→ What is required
Pull out from the material below all lines with "Blender".

→ Rows from a 3D scene dataset

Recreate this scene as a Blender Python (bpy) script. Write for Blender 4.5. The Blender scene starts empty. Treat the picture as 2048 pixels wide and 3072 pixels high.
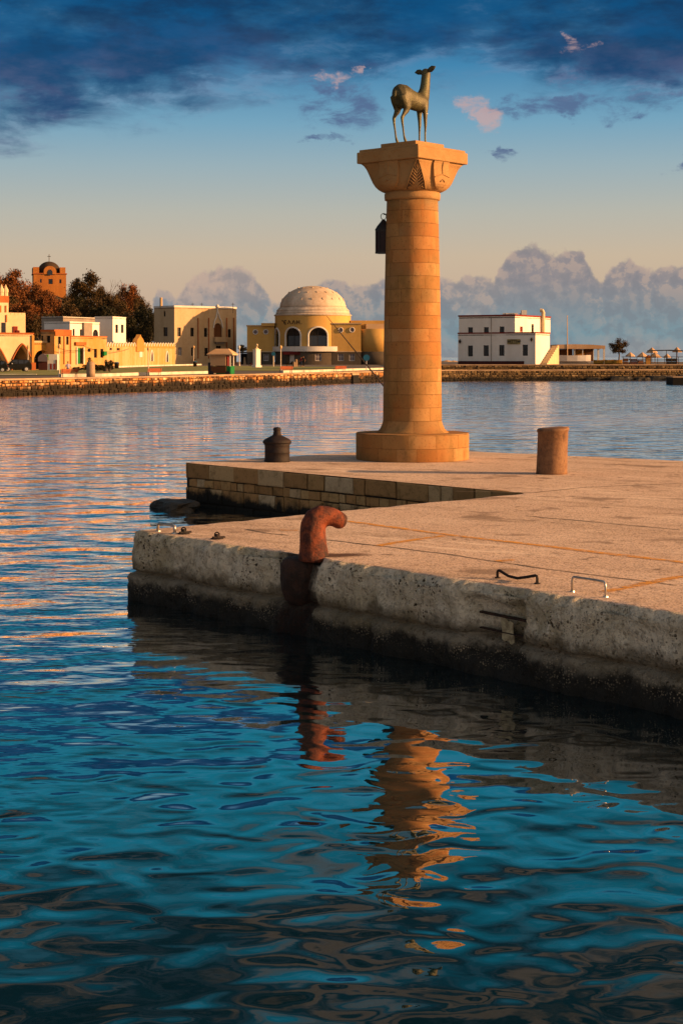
import bpy, bmesh, math, random
from mathutils import Vector, Matrix, noise
from mathutils.geometry import tessellate_polygon
R = math.radians
rnd = random.Random(7)
# ------------------------------------------------------------------ camera
F = 4772.0; CX = 1024.0; HY = 1072.0; HC = 3.2       # focal length in photo pixels, principal column, horizon row, eye height
scene = bpy.context.scene
cam_d = bpy.data.cameras.new('camera'); cam = bpy.data.objects.new('camera', cam_d)
scene.collection.objects.link(cam); scene.camera = cam
cam.location = (0, 0, HC); cam.rotation_euler = (R(90), 0, 0)
cam_d.sensor_fit = 'HORIZONTAL'; cam_d.sensor_width = 36.0; cam_d.lens = 36.0*F/2048.0
cam_d.shift_y = -(1536.0-HY)/2048.0
cam_d.clip_start = 0.1; cam_d.clip_end = 60000
scene.render.engine = 'CYCLES'
scene.cycles.use_denoising = True
scene.cycles.max_bounces = 6; scene.cycles.glossy_bounces = 3; scene.cycles.diffuse_bounces = 3; scene.cycles.transparent_max_bounces = 6
scene.cycles.sample_clamp_indirect = 6
vs = scene.view_settings
vs.view_transform = 'Standard'; vs.look = 'None'; vs.gamma = 1; vs.exposure = 1.10

def lin(h):
    h = h.lstrip('#'); o = []
    for i in (0, 2, 4):
        c = int(h[i:i+2], 16)/255
        o.append(c/12.92 if c <= .04045 else ((c+.055)/1.055)**2.4)
    return (o[0], o[1], o[2], 1)

# ------------------------------------------------------------------ node helper
class NT:
    def __init__(s, tree): s.t = tree; tree.nodes.clear()
    def n(s, typ, ins=None, **kw):
        nd = s.t.nodes.new(typ)
        for k, v in kw.items(): setattr(nd, k, v)
        for k, v in (ins or {}).items():
            if isinstance(v, bpy.types.NodeSocket): s.t.links.new(v, nd.inputs[k])
            else: nd.inputs[k].default_value = v
        return nd
    def m(s, op, a, b=0.0, c=0.0, clamp=False): return s.n('ShaderNodeMath', {0: a, 1: b, 2: c}, operation=op, use_clamp=clamp).outputs[0]
    def vm(s, op, a, b=(0, 0, 0)): return s.n('ShaderNodeVectorMath', {0: a, 1: b}, operation=op).outputs[0]
    def mix(s, f, a, b, bt='MIX'):
        nd = s.t.nodes.new('ShaderNodeMix'); nd.data_type = 'RGBA'; nd.blend_type = bt
        for k, v in ((0, f), (6, a), (7, b)):
            if isinstance(v, bpy.types.NodeSocket): s.t.links.new(v, nd.inputs[k])
            else: nd.inputs[k].default_value = v
        return nd.outputs[2]
    def ss(s, x, a, b, lo=0.0, hi=1.0):
        return s.n('ShaderNodeMapRange', {0: x, 1: a, 2: b, 3: lo, 4: hi}, interpolation_type='SMOOTHSTEP').outputs[0]
    def noise(s, v, sc, det=4, ro=.55, dist=0.0, col=False):
        nd = s.n('ShaderNodeTexNoise', {'Vector': v, 'Scale': sc, 'Detail': det, 'Roughness': ro, 'Distortion': dist})
        return nd.outputs['Color' if col else 'Fac']
    def ramp(s, f, stops, interp='LINEAR'):
        nd = s.n('ShaderNodeValToRGB', {0: f}); cr = nd.color_ramp; cr.interpolation = interp
        while len(cr.elements) < len(stops): cr.elements.new(0.5)
        for e, (p, c) in zip(cr.elements, stops): e.position = p; e.color = c
        return nd.outputs[0]
    def curve(s, x, pts):
        nd = s.n('ShaderNodeFloatCurve', {'Value': x}); cu = nd.mapping.curves[0]
        while len(cu.points) < len(pts): cu.points.new(.5, .5)
        for p, (a, b) in zip(cu.points, pts): p.location = (a, b); p.handle_type = 'VECTOR'
        nd.mapping.update(); return nd.outputs[0]

# ------------------------------------------------------------------ sun and sky
SUN_EL = R(13.0); SUN_AZ = R(-9.0)                    # to-sun direction, measured from +X
to_sun = Vector((math.cos(SUN_AZ)*math.cos(SUN_EL), math.sin(SUN_AZ)*math.cos(SUN_EL), math.sin(SUN_EL)))
sd = bpy.data.lights.new('sun', 'SUN'); sd.energy = 5.0; sd.angle = R(0.5); sd.color = (1.0, .53, .22)
sun = bpy.data.objects.new('sun', sd); scene.collection.objects.link(sun)
sun.rotation_euler = to_sun.to_track_quat('Z', 'Y').to_euler(); sun.location = (60, -8, 30)

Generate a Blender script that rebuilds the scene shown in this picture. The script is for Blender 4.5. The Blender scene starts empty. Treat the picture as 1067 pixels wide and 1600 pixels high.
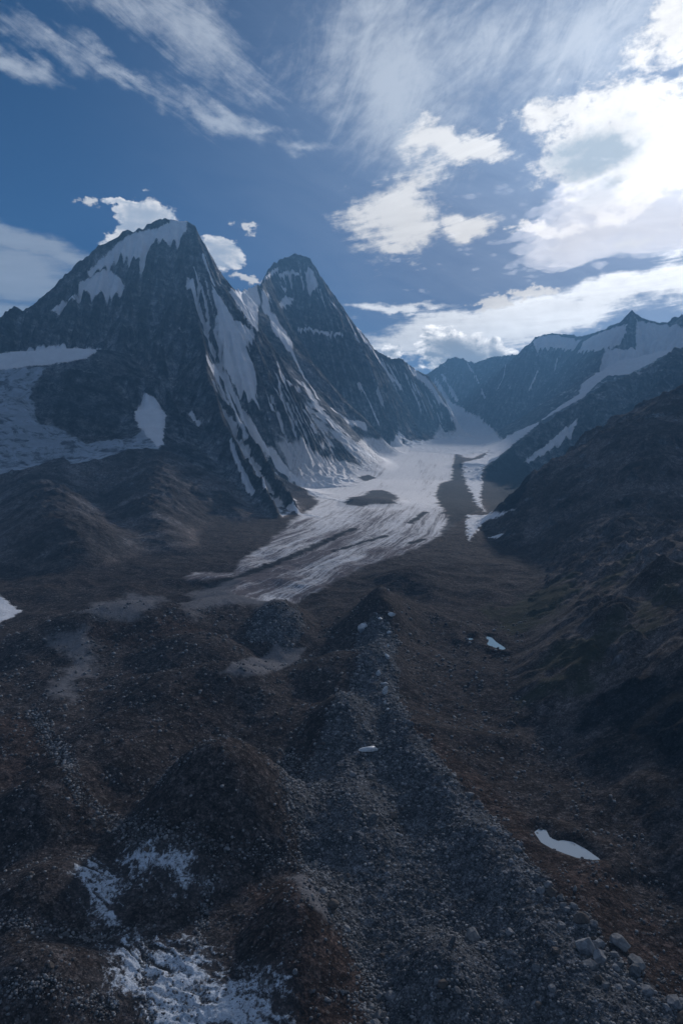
import bpy, math, random, time
import numpy as np
R = math.radians
T0 = time.time()
F32 = np.float32
sc = bpy.context.scene
col = sc.collection

# ------------------------------------------------------------------ camera
CAM_Z, PITCH, F = 230.0, R(4.29), 1067.0        # the drone flies 230 m above the moraine
cam = bpy.data.objects.new('camera', bpy.data.cameras.new('camera'))
col.objects.link(cam)
cam.location = (0, 0, CAM_Z)
cam.rotation_euler = (R(90) - PITCH, 0, 0)
cam.data.sensor_fit = 'VERTICAL'
cam.data.sensor_height = 36.0
cam.data.lens = 24.0
cam.data.clip_start = 1.0
cam.data.clip_end = 60000.0
sc.camera = cam

# ------------------------------------------------------------------ sun, exposure
SUN_EL, SUN_AZ = 19.5, 27.5                      # azimuth clockwise from the view direction (+Y)
SUN_STRENGTH, SUN_ANGLE = 4.2, 2.5
SKY_STRENGTH = 0.078
sun = bpy.data.objects.new('sun', bpy.data.lights.new('sun', 'SUN'))
col.objects.link(sun)
sun.data.energy = SUN_STRENGTH
sun.data.angle = R(SUN_ANGLE)
sun.data.color = (1.0, 0.95, 0.93)
sun.rotation_euler = (R(90 - SUN_EL), 0, R(180 - SUN_AZ))
sc.view_settings.view_transform = 'Standard'
sc.view_settings.look = 'None'
sc.view_settings.exposure = 0.78
sc.view_settings.gamma = 1.0
sc.cycles.use_denoising = True
sc.cycles.denoiser = 'OPENIMAGEDENOISE'
sc.cycles.denoising_input_passes = 'RGB_ALBEDO_NORMAL'
sc.cycles.denoising_prefilter = 'ACCURATE'
sc.cycles.max_bounces = 5
sc.cycles.diffuse_bounces = 2
sc.cycles.volume_bounces = 0

# ------------------------------------------------------------------ node helpers
class S:
    """A node socket with arithmetic."""
    nt = None
    def __init__(s, k): s.k = k
    def __add__(a, b): return m_('ADD', a, b)
    def __radd__(a, b): return m_('ADD', b, a)
    def __sub__(a, b): return m_('SUBTRACT', a, b)
    def __rsub__(a, b): return m_('SUBTRACT', b, a)
    def __mul__(a, b): return m_('MULTIPLY', a, b)
    def __rmul__(a, b): return m_('MULTIPLY', b, a)
    def __truediv__(a, b): return m_('DIVIDE', a, b)
    def __pow__(a, b): return m_('POWER', a, b)

def plug(sock, v):
    if isinstance(v, S): S.nt.links.new(v.k, sock)
    elif isinstance(v, tuple) and len(v) == 3 and sock.type == 'RGBA': sock.default_value = (*v, 1)
    else: sock.default_value = v

def m_(op, a, b=None, c=None, clamp=False):
    n = S.nt.nodes.new('ShaderNodeMath'); n.operation = op; n.use_clamp = clamp
    for i, v in enumerate((a, b, c)):
        if v is not None: plug(n.inputs[i], v)
    return S(n.outputs[0])

def vmul(v, t):
    n = S.nt.nodes.new('ShaderNodeVectorMath'); n.operation = 'MULTIPLY'
    plug(n.inputs[0], v); plug(n.inputs[1], t); return S(n.outputs[0])

def vadd(v, t):
    n = S.nt.nodes.new('ShaderNodeVectorMath'); n.operation = 'ADD'
    plug(n.inputs[0], v); plug(n.inputs[1], t); return S(n.outputs[0])

def xyz(x, y, z):
    n = S.nt.nodes.new('ShaderNodeCombineXYZ')
    for i, v in enumerate((x, y, z)): plug(n.inputs[i], v)
    return S(n.outputs[0])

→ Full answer
Recreate this scene as a Blender Python (bpy) script. Write for Blender 4.5. The Blender scene starts empty. Treat the picture as 2048 pixels wide and 3072 pixels high.
Generate a Blender script that rebuilds the scene shown in this picture. The script is for Blender 4.5. The Blender scene starts empty. Treat the picture as 1067 pixels wide and 1600 pixels high.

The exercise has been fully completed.